> **Exercise materials**
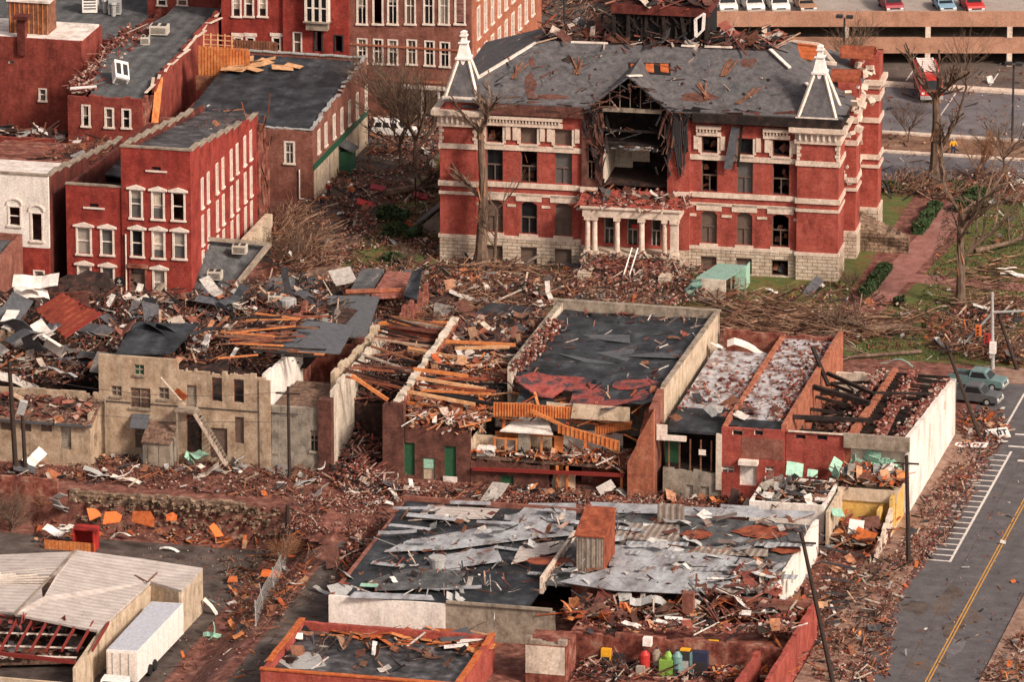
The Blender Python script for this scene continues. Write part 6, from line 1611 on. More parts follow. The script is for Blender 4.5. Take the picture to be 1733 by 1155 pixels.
    for (p, r, w_) in (((1376, 655), (1472, 683), .4), ((1340, 706), (1476, 712), .35), ((1400, 632), (1480, 668), .3), ((1375, 588), (1402, 653), .3), ((1480, 665), (1580, 667), .2)):
        a = G(p[0], p[1], 7.2 if p[1] > 600 else 9); c = G(r[0], r[1], 6.5); mb = MB(); mb.beam(a, c, w_, w_); mb.build('charred_beam', 'wood_char', b)
    mb = MB(); mb.beam((X0+.2, YF-.05, 6.95), (XM, YF-.05, 6.98), .3, .08); mb.build('metal_flashing', 'limestone', b)
burnt_building()
def yellow_annex():
    b = thing('ruined_building', 'small roofless annex with yellow inside walls and heaped boards beside the white side wall', 'ruined building', (43, -50, 0))
    q = random.Random(23); X0, X1 = 40.2, 45.5; Y0, Y1 = -53.5, YF-.3
    one(lambda m: wall(m, 'F', Y1-4.3, X0, X1-.3, 0, 3.6, [], .3), 'yellow_wall', 'yellow_paint', b)
    boxo('yellow_return', 'yellow_paint', b, X1-1.6, X1-1.3, Y1-6.4, Y1-4.52, 0, 2.5)
    boxo('roof_ledge', 'cream_wall', b, X0+.1, X1-.2, Y1-3.9, Y1-.1, 3.3, 3.5); boxo('parapet', 'cream_wall', b, X0-.1, X1-.2, Y1-4.5, Y1-4.303, 2.6, 3.7)
    zR = 3.7
    one(lambda m: wall(m, 'R', X1-.35, -48.2, Y1-.1, 0, lambda y: zR-.3, [(-47.0, -46.4, .8, 3.0)], .3, jag=.1), 'side_wall', 'yellow_paint', b)
    one(lambda m: wall(m, 'R', X1-.35, -56, -48.22, 0, lambda y: .6+(y+56)*.25, [(-53.2, -52.2, .3, 3)], .3, jag=.45, step=.6), 'broken_side_wall', 'limestone', b)
    one(lambda m: wall(m, 'L', X0, -53, Y1, 0, lambda y: 3.4+(y+53)*.02, [], .3), 'left_wall', 'cream_wall', b)
    mb = MB()
    for k in range(190): dpiece(mb, q.choice(('plank', 'sheet', 'sheet')), Vector((q.uniform(X0+.2, X1-.4), q.uniform(Y1-3.8, Y1-.2), 3.6+q.uniform(0, .8))), q, .9, q.choice((0, 1, 1, 5)))
    for k in range(200): dpiece(mb, q.choice(('plank', 'plank', 'sheet')), Vector((q.uniform(X0+.3, X1-.5), q.uniform(-53, -47.5), q.uniform(0, 1.2))), q, 1.1, q.choice((0, 1, 5, 2)))
    mb.build('heaped_boards', DM, b, kind='stuff')
    mb = MB()
    for px, py in ((1415, 800), (1488, 788), (1520, 785), (1413, 790)): p = G(px, py, 4.4); mb.bent(p, 1.0, 1.5, rot(q.gauss(.8, .4), q.gauss(0, .4), q.uniform(0, 3)), .4, .08, 0, 3, q)
    p = G(1416, 868, 3); mb.bent(p, .9, 1.4, rot(.7, .4, 1), .3, .08, 0, 3, q); mb.build('insulation_board', 'mint', b)
    mb = MB()
    for (p, r) in (((1455, 905), (1415, 880)), ((1440, 912), (1395, 935)), ((1460, 890), (1490, 930)), ((1425, 885), (1440, 925)), ((1478, 935), (1500, 895))): a = G(p[0], p[1], 1.6); c = G(r[0], r[1], .8); mb.beam(a, c, .14, .1)
    mb.build('leaning_boards', 'wood_brown', b)
    mb = MB(); p = G(1449, 893, 1.6); mb.obox(p, (1.3, .06, 1.3), rot(-.3, .1, .1)); mb.build('white_board', 'white', b)
    # dark bars laid as the shadow stripes of a toppled canopy
    mb = MB()
    for k in range(6):
        a = G(1385+k*3, 925+k*26, 1.3); c = G(1460-k*8, 942+k*22, .5); mb.beam(a, c, .3, .12)
    mb.build('canopy_shadow_bar', 'steel_dark', b)
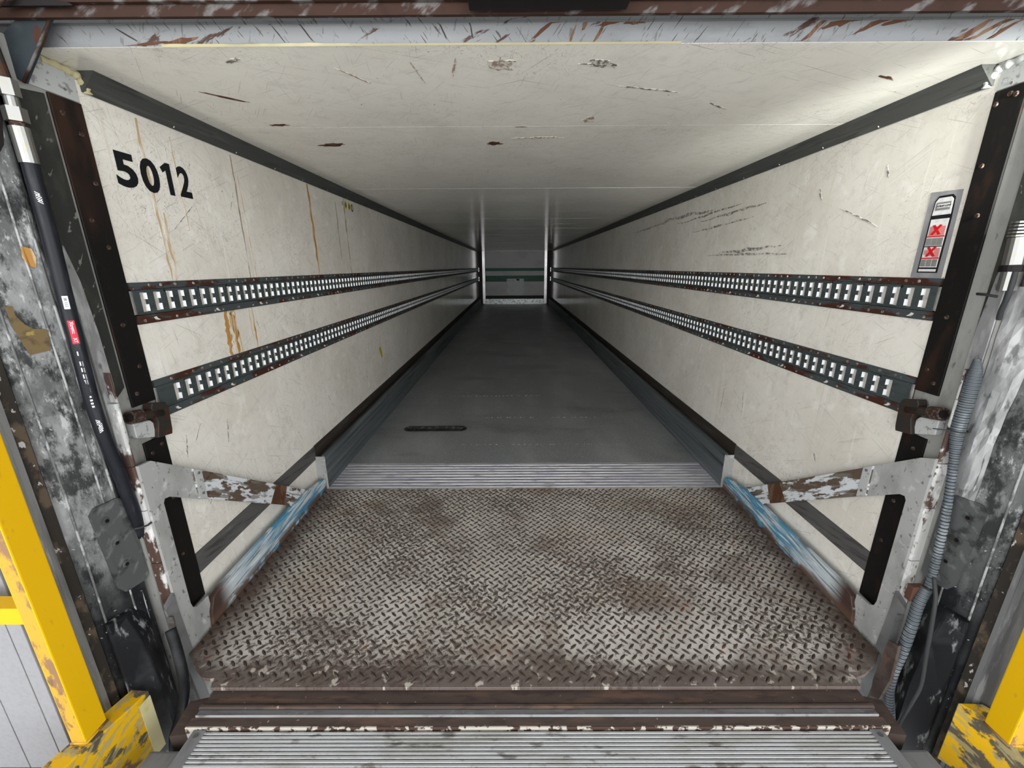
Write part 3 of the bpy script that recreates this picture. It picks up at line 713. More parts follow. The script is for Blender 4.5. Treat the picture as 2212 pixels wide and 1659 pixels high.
    for k in range(0, 6): copy_part(h0, root, hb + Vector((0, -0.055+k*0.29, -0.084)))
    return root
make_rail(-1, 0, 'upper of the two slotted grey lashing rails on the left wall')
make_rail(-1, 1, 'lower of the two slotted grey lashing rails on the left wall')
make_rail(1, 0, 'upper of the two slotted grey lashing rails on the right wall')
make_rail(1, 1, 'lower of the two slotted grey lashing rails on the right wall')

# ================================================================== LIFT PLATFORM
plat = thing('lift_platform', (0, 0.3, -0.03), 'rusty diamond tread lift platform with blue-edged side beams and support arms', 'platform')
deck_poly = [(-1.1795, SY-0.012), (1.1795, SY-0.012), (1.1795, -0.17), (1.13, -0.215), (1.065, -0.252), (1.03, -0.262), (1.022, -0.291), (-1.022, -0.291), (-1.035, -0.262), (-1.07, -0.258), (-1.13, -0.215), (-1.1795, -0.17)]
prism('deck_plate', deck_poly, 'z', -0.012, 0.0, M['deck'], plat, bevel=0.0015)
box('deck_frame', -1.0, 1.0, -0.24, SY-0.02, -0.14, -0.013, M['pit'], plat)
def lug_verts(cx, cy, ang, l=0.0168, w=0.0050, h=0.0030):
    c, s_ = math.cos(ang), math.sin(ang)
    pts = [(-l,0,0),(-l*0.5,w*0.82,0),(0,w,0),(l*0.5,w*0.82,0),(l,0,0),(l*0.5,-w*0.82,0),(0,-w,0),(-l*0.5,-w*0.82,0),
           (-l*0.62,0,h),(0,w*0.45,h),(l*0.62,0,h),(0,-w*0.45,h)]
    return [(cx+x*c-y*s_, cy+x*s_+y*c, z) for x, y, z in pts]
LF = [(0,1,8),(1,2,9),(1,9,8),(2,3,9),(3,10,9),(3,4,10),(4,5,10),(5,6,11),(5,11,10),(6,7,11),(7,8,11),(7,0,8),(8,9,10,11)]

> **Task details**
Retype all the records shown above, character for character. Omit every picture.

> **Worked solution**
The Blender Python script for this scene continues. Write part 6, from line 1611 on. More parts follow. The script is for Blender 4.5. Take the picture to be 1733 by 1155 pixels.
    for (p, r, w_) in (((1376, 655), (1472, 683), .4), ((1340, 706), (1476, 712), .35), ((1400, 632), (1480, 668), .3), ((1375, 588), (1402, 653), .3), ((1480, 665), (1580, 667), .2)):
        a = G(p[0], p[1], 7.2 if p[1] > 600 else 9); c = G(r[0], r[1], 6.5); mb = MB(); mb.beam(a, c, w_, w_); mb.build('charred_beam', 'wood_char', b)
    mb = MB(); mb.beam((X0+.2, YF-.05, 6.95), (XM, YF-.05, 6.98), .3, .08); mb.build('metal_flashing', 'limestone', b)
burnt_building()
def yellow_annex():
    b = thing('ruined_building', 'small roofless annex with yellow inside walls and heaped boards beside the white side wall', 'ruined building', (43, -50, 0))
    q = random.Random(23); X0, X1 = 40.2, 45.5; Y0, Y1 = -53.5, YF-.3
    one(lambda m: wall(m, 'F', Y1-4.3, X0, X1-.3, 0, 3.6, [], .3), 'yellow_wall', 'yellow_paint', b)
    boxo('yellow_return', 'yellow_paint', b, X1-1.6, X1-1.3, Y1-6.4, Y1-4.52, 0, 2.5)
    boxo('roof_ledge', 'cream_wall', b, X0+.1, X1-.2, Y1-3.9, Y1-.1, 3.3, 3.5); boxo('parapet', 'cream_wall', b, X0-.1, X1-.2, Y1-4.5, Y1-4.303, 2.6, 3.7)
    zR = 3.7
    one(lambda m: wall(m, 'R', X1-.35, -48.2, Y1-.1, 0, lambda y: zR-.3, [(-47.0, -46.4, .8, 3.0)], .3, jag=.1), 'side_wall', 'yellow_paint', b)
    one(lambda m: wall(m, 'R', X1-.35, -56, -48.22, 0, lambda y: .6+(y+56)*.25, [(-53.2, -52.2, .3, 3)], .3, jag=.45, step=.6), 'broken_side_wall', 'limestone', b)
    one(lambda m: wall(m, 'L', X0, -53, Y1, 0, lambda y: 3.4+(y+53)*.02, [], .3), 'left_wall', 'cream_wall', b)
    mb = MB()
    for k in range(190): dpiece(mb, q.choice(('plank', 'sheet', 'sheet')), Vector((q.uniform(X0+.2, X1-.4), q.uniform(Y1-3.8, Y1-.2), 3.6+q.uniform(0, .8))), q, .9, q.choice((0, 1, 1, 5)))
    for k in range(200): dpiece(mb, q.choice(('plank', 'plank', 'sheet')), Vector((q.uniform(X0+.3, X1-.5), q.uniform(-53, -47.5), q.uniform(0, 1.2))), q, 1.1, q.choice((0, 1, 5, 2)))
    mb.build('heaped_boards', DM, b, kind='stuff')
    mb = MB()
    for px, py in ((1415, 800), (1488, 788), (1520, 785), (1413, 790)): p = G(px, py, 4.4); mb.bent(p, 1.0, 1.5, rot(q.gauss(.8, .4), q.gauss(0, .4), q.uniform(0, 3)), .4, .08, 0, 3, q)
    p = G(1416, 868, 3); mb.bent(p, .9, 1.4, rot(.7, .4, 1), .3, .08, 0, 3, q); mb.build('insulation_board', 'mint', b)
    mb = MB()
    for (p, r) in (((1455, 905), (1415, 880)), ((1440, 912), (1395, 935)), ((1460, 890), (1490, 930)), ((1425, 885), (1440, 925)), ((1478, 935), (1500, 895))): a = G(p[0], p[1], 1.6); c = G(r[0], r[1], .8); mb.beam(a, c, .14, .1)
    mb.build('leaning_boards', 'wood_brown', b)
    mb = MB(); p = G(1449, 893, 1.6); mb.obox(p, (1.3, .06, 1.3), rot(-.3, .1, .1)); mb.build('white_board', 'white', b)
    # dark bars laid as the shadow stripes of a toppled canopy
    mb = MB()
    for k in range(6):
        a = G(1385+k*3, 925+k*26, 1.3); c = G(1460-k*8, 942+k*22, .5); mb.beam(a, c, .3, .12)
    mb.build('canopy_shadow_bar', 'steel_dark', b)
Write part 3 of the bpy script that recreates this picture. It picks up at line 713. More parts follow. The script is for Blender 4.5. Treat the picture as 2212 pixels wide and 1659 pixels high.
    for k in range(0, 6): copy_part(h0, root, hb + Vector((0, -0.055+k*0.29, -0.084)))
    return root
make_rail(-1, 0, 'upper of the two slotted grey lashing rails on the left wall')
make_rail(-1, 1, 'lower of the two slotted grey lashing rails on the left wall')
make_rail(1, 0, 'upper of the two slotted grey lashing rails on the right wall')
make_rail(1, 1, 'lower of the two slotted grey lashing rails on the right wall')

# ================================================================== LIFT PLATFORM
plat = thing('lift_platform', (0, 0.3, -0.03), 'rusty diamond tread lift platform with blue-edged side beams and support arms', 'platform')
deck_poly = [(-1.1795, SY-0.012), (1.1795, SY-0.012), (1.1795, -0.17), (1.13, -0.215), (1.065, -0.252), (1.03, -0.262), (1.022, -0.291), (-1.022, -0.291), (-1.035, -0.262), (-1.07, -0.258), (-1.13, -0.215), (-1.1795, -0.17)]
prism('deck_plate', deck_poly, 'z', -0.012, 0.0, M['deck'], plat, bevel=0.0015)
box('deck_frame', -1.0, 1.0, -0.24, SY-0.02, -0.14, -0.013, M['pit'], plat)
def lug_verts(cx, cy, ang, l=0.0168, w=0.0050, h=0.0030):
    c, s_ = math.cos(ang), math.sin(ang)
    pts = [(-l,0,0),(-l*0.5,w*0.82,0),(0,w,0),(l*0.5,w*0.82,0),(l,0,0),(l*0.5,-w*0.82,0),(0,-w,0),(-l*0.5,-w*0.82,0),
           (-l*0.62,0,h),(0,w*0.45,h),(l*0.62,0,h),(0,-w*0.45,h)]
    return [(cx+x*c-y*s_, cy+x*s_+y*c, z) for x, y, z in pts]
LF = [(0,1,8),(1,2,9),(1,9,8),(2,3,9),(3,10,9),(3,4,10),(4,5,10),(5,6,11),(5,11,10),(6,7,11),(7,8,11),(7,0,8),(8,9,10,11)]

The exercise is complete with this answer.